Only the lines from the start of the material through the line containing "COL = S.collection" are to be extracted, exactly as they appear.

+---+

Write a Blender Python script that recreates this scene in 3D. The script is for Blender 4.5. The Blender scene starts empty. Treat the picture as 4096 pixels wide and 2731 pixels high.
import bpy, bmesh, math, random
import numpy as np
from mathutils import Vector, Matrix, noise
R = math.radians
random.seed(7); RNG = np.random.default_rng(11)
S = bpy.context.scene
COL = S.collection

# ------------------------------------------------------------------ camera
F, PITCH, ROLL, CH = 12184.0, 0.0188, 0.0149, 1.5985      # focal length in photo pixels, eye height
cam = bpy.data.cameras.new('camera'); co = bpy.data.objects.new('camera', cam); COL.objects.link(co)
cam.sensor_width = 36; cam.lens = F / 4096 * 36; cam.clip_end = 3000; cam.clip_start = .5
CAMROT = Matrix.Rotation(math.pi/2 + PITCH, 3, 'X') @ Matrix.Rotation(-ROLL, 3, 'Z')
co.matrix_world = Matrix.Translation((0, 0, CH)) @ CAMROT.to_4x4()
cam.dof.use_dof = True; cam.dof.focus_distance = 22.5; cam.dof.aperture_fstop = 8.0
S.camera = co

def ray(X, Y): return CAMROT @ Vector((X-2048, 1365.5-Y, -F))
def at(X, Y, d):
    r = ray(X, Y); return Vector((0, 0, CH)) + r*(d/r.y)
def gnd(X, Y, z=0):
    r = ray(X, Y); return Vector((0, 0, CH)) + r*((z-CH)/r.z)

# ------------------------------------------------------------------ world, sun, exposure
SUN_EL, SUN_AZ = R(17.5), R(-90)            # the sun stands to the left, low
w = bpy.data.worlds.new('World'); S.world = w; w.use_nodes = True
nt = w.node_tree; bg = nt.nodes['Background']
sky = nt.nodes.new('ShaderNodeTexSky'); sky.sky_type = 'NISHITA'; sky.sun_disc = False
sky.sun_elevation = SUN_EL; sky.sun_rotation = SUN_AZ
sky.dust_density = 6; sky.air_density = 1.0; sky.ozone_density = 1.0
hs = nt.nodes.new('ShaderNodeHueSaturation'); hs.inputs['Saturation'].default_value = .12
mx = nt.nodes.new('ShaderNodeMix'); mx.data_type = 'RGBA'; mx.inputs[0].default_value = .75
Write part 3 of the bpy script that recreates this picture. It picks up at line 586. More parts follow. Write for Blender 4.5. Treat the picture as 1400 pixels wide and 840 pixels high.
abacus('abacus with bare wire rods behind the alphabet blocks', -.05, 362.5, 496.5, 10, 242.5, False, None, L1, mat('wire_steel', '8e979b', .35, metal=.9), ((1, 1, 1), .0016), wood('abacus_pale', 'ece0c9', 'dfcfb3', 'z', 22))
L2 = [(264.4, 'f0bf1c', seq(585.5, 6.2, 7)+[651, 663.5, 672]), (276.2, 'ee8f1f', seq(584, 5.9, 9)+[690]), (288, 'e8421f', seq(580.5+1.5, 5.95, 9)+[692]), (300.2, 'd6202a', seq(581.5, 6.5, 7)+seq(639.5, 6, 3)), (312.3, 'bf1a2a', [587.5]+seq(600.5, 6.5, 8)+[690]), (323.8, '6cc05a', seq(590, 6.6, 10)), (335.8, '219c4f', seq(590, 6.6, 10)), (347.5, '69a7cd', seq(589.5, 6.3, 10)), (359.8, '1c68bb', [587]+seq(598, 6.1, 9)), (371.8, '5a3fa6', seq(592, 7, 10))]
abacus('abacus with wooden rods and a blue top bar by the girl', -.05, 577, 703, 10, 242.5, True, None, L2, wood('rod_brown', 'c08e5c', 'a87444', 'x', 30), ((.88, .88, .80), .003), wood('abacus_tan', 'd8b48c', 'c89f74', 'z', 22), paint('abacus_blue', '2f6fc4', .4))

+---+

◆ **TASK RESPONSE**
Write a Blender Python script that recreates this scene in 3D. The script is for Blender 4.5. The Blender scene starts empty. Treat the picture as 4096 pixels wide and 2731 pixels high.
import bpy, bmesh, math, random
import numpy as np
from mathutils import Vector, Matrix, noise
R = math.radians
random.seed(7); RNG = np.random.default_rng(11)
S = bpy.context.scene
COL = S.collection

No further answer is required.